Smartphone to control small satellite

BBC: For the first time, an entire satellite may be run through a piece of everyday consumer electronics—a Google Nexus smartphone. The CubeSat Strand-1, being developed by the Surrey Space Centre and Surrey Satellite Technology in the UK, is set to launch from India later this month. Although the phone on board won’t take over operation of the satellite right away, it will eventually run a number of apps, for such purposes as sensing the magnetic environment in space. Smartphones aren’t likely to ever run larger, more costly satellites, but some of their technologies might be used.

Veteran scholar of education attacks test-score-based teacher evaluations

New York Review of Books: For decades, New York University education professor Diane Ravitch has written about, spoken about, and served US education, including as an official in the administration of President George H. W. Bush. In her NYRB commentary she bluntly condemns teacher-performance metrics based on scores from standardized tests. Framing her national argument in terms of current education politics in New York, she asserts that such tests “are not yardsticks” or “scientific instruments,” but instead “are social constructions, and quite apart from how contingent their results are on the social and economic background of the students being tested, they are also subject to human error, sampling error, random error, and other errors.” She also condemns common analogies: “It is true that the cleanliness of restaurants can be given a letter grade,” that “agribusiness can be measured by crop yields,” and that “corporations can be measured by their profits,” she writes. But “to apply a letter grade or a numerical ranking to a professional is to radically misunderstand the complex set of qualities that make someone good at what they do. It is an effort by economists and statisticians to quantify activities that are at heart matters of judgment, not productivity.”

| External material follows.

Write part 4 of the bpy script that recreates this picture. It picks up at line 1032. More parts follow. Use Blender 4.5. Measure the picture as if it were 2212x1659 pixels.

Gas explosion observed preceding supernova

Nature: A massive star, about 500 million light-years from Earth, blew off a parcel of gas just 40 days before the star went supernova. The discovery was made by astronomers studying images captured by the Palomar Transient Factory (PTF), an astronomical wide-field survey based at the Palomar Observatory in California. The fully automated PTF constantly sweeps the sky, looking for supernovae, transiting planets, and other transient events. After discovering supernova SN 2010mc, Eran Ofek of the Weizmann Institute of Science in Rehovot, Israel, and his colleagues searched earlier images to see whether they could detect the ejection of material that many believe occurs years or decades before such type II supernovae explode. It is thought that in the late stages of a massive star’s evolution, energy generated by the core burning is carried by oscillations from the interior to the exterior and expelled. Whether such a blast triggers a star to go supernova, however, needs to be investigated further.

Earthquake strikes Solomon Islands

Science News: Yesterday a magnitude 8.0 earthquake struck 81 km west of Santa Cruz Island, part of the Solomon Islands, in the southwest Pacific Ocean. The quake triggered a tsunami and multiple aftershocks, three with magnitudes greater than 6.0. At least five people were killed and several villages damaged. The region is prone to earthquakes and subsequent tsunamis because it is located near a thrust fault at the boundary of the Pacific and Australian tectonic plates. An earthquake of similar magnitude struck in 2007, and dozens were reported in the month leading up to yesterday’s quake.